The B2C Alliance includes Kroger Co., Wegmans Food Markets, Peapod and Loblaw Cos., as well as J.M. Smucker, Coca-Cola, PepsiCo, Johnson & Johnson, Kraft Foods, Procter & Gamble and L'Oreal Canada. It also includes Internet/mobile application providers like ShopSavvy and Scanbuy, and technology providers like IBM and Microsoft, among others.

In addition to the B2C initiative, manufacturers are leveraging nutritional data in such industry initiatives as the Healthy Weight Commitment, front-of-package Nutrition Keys and a GS1 Foodservice program.

RETAILER BENEFITS

While the nutritional data targeted by the B2C Alliance originates largely from CPG companies, retailers, as owners of private brands, are also seen as a source of this information. Traditionally, retailers have communicated to consumers via loyalty programs, but over the last six to nine months, a number of retailers, especially large ones, “have realized they need to make their products available outside of closed-loop loyalty programs,” Carpenter said. “If they want products, especially store brands, available to a broader audience, then they need to make [information] available in a more public fashion through an industry vehicle like the GDSN.”

“We asked retailers if they are interested in connecting to consumers who might not necessarily have come to their stores but may be out in the Internet or mobile experience, and letting them know this product is carried in their stores,” said Gay Whitney, senior vice president of industry engagement for GS1 US, at the U Connect Live conference. If so, she added, it's in retailers' best interest “to rely on consistent consumer product information that's provided through a standardized source.”

Carpenter pointed out that the GDSN already has standard attributes for nutritional data like calories, saturated fat and sodium. However, many manufacturers and retailers don't yet provide that data for their products; the B2C Alliance's goal is to get companies to go through their internal systems, make sure the nutritional data is accurate, and offer it through the GDSN.

At U Connect Live, two food distributors indicated plans to incorporate consumer-related data in their own systems via the GDSN, and make the information available to shoppers. For example, Wakefern expects to incorporate consumer-related product attributes such as nutritional information, diet codes (kosher, organic, vegan), kosher certification, ingredients and allergens into its data synchronization program by the second quarter of 2012. Supervalu plans to capture more than 100 additional GDSN attributes, including nutrient label contents, allergen information, ingredients and dietary type, said Greg Zwanziger, director of ecommerce business development for Supervalu, Minneapolis.

As a pilot platform, the B2C Alliance has created a “sandbox” where manufacturers and retailers can share consumer data and Internet application providers can use it. “What we've found from that process is that it's difficult for large companies to aggregate all of this information in one place and share it in any format,” said Carpenter. As a result, he added, the alliance has issued a “call to action” to come up with a consistent way to organize this information and share it.

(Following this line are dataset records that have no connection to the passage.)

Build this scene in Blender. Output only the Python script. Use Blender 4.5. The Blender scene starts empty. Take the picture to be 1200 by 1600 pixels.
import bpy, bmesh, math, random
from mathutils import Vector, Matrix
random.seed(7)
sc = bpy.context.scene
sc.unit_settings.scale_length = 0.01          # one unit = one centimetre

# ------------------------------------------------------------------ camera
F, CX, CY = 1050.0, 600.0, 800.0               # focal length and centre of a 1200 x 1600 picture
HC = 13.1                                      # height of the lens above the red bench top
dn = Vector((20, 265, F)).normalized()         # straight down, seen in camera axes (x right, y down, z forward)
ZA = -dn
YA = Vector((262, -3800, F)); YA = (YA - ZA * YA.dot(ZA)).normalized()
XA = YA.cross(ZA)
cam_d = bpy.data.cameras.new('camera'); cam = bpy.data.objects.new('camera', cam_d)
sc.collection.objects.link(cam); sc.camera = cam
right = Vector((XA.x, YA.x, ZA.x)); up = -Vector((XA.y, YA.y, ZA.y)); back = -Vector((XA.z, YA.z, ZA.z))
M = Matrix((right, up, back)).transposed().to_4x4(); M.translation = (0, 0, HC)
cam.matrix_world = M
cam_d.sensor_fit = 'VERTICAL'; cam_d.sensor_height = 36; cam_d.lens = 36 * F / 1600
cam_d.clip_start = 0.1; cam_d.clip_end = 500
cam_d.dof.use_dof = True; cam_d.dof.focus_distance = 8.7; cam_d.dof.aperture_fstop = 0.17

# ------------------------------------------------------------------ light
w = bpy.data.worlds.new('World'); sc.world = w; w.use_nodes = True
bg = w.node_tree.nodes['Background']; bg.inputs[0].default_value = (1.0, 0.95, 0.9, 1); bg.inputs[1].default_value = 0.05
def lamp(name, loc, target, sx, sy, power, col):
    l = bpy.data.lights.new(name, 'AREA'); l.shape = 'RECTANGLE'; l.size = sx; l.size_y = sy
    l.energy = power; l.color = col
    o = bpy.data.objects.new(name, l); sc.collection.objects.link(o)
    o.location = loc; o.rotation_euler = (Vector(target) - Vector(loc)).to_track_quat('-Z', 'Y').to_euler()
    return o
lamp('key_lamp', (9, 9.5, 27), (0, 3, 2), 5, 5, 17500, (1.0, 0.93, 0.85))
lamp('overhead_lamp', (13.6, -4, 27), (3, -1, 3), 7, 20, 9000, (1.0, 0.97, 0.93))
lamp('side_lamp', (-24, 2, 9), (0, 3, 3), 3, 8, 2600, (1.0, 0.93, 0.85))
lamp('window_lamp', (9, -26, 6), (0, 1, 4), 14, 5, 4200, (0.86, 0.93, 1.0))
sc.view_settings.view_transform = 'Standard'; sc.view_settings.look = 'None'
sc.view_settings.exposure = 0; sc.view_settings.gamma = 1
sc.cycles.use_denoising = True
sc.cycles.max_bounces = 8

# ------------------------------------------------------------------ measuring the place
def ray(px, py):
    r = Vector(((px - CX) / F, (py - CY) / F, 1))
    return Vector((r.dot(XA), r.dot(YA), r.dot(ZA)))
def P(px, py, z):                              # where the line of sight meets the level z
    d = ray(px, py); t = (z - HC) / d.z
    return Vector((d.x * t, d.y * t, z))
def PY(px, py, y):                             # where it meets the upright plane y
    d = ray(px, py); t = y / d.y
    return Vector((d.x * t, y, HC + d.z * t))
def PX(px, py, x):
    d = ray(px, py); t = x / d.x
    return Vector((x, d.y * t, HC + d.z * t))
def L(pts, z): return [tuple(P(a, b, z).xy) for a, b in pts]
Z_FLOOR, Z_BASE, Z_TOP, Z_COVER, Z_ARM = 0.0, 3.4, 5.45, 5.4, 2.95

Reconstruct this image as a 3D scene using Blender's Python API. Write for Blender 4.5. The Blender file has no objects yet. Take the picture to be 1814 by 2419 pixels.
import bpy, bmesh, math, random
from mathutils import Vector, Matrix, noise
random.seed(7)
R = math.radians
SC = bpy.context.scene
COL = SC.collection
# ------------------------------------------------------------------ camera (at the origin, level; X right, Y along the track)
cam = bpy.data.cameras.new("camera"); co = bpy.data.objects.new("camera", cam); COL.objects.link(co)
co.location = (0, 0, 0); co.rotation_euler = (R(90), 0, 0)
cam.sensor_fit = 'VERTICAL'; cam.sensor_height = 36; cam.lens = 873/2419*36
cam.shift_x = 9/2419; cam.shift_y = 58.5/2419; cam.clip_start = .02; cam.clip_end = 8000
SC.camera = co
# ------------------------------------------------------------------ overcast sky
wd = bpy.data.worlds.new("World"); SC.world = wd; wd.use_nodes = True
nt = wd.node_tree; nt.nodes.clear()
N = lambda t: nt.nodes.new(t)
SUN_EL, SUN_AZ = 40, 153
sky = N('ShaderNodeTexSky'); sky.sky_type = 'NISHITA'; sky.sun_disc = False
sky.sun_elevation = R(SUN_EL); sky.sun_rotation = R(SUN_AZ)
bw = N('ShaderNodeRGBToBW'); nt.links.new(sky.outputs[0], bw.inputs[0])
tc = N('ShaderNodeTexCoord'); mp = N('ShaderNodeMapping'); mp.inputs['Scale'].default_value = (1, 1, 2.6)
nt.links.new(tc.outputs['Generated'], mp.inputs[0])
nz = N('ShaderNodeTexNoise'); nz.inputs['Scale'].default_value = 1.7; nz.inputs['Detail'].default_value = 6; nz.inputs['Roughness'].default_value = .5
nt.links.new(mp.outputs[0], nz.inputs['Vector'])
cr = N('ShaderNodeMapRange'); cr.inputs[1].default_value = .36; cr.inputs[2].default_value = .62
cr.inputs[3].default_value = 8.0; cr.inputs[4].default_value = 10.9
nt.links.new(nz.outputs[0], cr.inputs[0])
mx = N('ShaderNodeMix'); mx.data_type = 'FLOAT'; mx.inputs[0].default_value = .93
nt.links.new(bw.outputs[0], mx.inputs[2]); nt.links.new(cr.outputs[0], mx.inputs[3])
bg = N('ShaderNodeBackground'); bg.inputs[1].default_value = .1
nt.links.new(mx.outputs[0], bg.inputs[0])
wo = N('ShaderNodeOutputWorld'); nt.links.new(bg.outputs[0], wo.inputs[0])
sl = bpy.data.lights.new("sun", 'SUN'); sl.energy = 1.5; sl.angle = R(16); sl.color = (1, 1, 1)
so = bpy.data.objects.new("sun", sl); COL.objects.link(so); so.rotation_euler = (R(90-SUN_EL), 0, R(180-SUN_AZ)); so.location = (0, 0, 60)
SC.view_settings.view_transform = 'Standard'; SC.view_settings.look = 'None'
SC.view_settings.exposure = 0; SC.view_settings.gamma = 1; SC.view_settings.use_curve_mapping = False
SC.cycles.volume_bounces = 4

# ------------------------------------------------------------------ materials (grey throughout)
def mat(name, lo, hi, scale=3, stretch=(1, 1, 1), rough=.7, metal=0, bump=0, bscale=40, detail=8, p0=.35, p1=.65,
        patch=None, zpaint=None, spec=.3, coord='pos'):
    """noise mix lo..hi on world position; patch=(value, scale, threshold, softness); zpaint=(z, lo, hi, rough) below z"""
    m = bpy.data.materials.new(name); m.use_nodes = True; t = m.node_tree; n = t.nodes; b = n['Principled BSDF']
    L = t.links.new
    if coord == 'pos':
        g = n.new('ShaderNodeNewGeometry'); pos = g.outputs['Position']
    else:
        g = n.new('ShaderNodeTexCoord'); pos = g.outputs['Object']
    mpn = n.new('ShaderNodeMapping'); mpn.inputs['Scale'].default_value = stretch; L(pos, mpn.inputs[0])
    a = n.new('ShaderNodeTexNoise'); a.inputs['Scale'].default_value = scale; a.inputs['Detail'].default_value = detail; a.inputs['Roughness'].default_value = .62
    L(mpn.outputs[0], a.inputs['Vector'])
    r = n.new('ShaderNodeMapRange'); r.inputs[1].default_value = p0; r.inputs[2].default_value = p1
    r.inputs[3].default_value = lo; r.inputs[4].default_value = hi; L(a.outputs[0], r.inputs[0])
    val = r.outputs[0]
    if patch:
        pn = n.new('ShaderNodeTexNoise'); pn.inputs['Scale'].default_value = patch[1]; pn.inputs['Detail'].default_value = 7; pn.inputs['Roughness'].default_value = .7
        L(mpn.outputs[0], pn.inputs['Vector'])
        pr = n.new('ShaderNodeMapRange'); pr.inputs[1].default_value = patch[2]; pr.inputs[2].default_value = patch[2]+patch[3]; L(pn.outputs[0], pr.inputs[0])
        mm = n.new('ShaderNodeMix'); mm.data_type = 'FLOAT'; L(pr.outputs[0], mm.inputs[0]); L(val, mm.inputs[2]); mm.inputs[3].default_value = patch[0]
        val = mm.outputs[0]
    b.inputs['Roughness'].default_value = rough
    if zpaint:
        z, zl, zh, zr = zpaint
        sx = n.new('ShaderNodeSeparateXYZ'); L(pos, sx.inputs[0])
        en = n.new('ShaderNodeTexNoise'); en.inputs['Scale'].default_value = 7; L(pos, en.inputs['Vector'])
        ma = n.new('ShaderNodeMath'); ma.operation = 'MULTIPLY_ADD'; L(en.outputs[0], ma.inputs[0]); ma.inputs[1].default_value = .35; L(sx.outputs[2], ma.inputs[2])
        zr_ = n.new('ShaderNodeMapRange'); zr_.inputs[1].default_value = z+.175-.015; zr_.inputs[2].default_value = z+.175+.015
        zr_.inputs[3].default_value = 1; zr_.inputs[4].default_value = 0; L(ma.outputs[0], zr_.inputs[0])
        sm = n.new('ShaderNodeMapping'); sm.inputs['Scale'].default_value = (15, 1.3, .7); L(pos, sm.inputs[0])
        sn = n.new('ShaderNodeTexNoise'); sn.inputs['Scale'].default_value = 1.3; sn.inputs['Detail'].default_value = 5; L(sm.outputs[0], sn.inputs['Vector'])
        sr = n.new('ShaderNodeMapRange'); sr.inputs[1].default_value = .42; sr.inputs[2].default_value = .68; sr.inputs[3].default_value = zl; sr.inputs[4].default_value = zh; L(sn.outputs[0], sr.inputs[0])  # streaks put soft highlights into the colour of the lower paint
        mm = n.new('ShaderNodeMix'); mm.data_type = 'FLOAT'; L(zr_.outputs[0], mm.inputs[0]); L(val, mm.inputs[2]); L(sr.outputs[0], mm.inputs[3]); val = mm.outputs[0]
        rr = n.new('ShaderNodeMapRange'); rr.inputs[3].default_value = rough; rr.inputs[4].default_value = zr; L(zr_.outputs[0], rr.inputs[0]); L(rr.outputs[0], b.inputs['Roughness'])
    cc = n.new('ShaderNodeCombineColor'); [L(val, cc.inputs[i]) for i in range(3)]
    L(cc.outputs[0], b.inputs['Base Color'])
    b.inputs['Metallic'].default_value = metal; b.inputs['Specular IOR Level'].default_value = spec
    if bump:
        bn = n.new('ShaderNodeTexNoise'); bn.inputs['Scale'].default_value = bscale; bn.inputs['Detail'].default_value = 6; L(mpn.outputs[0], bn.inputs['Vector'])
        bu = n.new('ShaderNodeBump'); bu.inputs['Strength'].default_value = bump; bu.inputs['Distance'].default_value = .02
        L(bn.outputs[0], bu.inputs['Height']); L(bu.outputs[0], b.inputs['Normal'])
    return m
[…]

“We first need an industry engagement around how we consolidate the information before we publish all this stuff to the [GDSN] registry,” he said, adding that companies might start publishing nutritional data to the GDSN in 12 to 18 months.

J.M. Smucker, Orrville, Ohio, is going through the same process of vetting the quality of nutritional data that it went through with item master data, said Lori Bigler, senior manager, industry initiatives for J.M. Smucker, at U Connect Live. “This is about cleansing the data, making it available and having an automated process to keep it updated so that we can maintain that trust with our consumers,” she said. “There's no way we want to provide bad data to our consumers.”

Bigler encouraged other companies to start determining where their nutritional data is located and “what it would take to get it into a format that could be used in the GDSN.”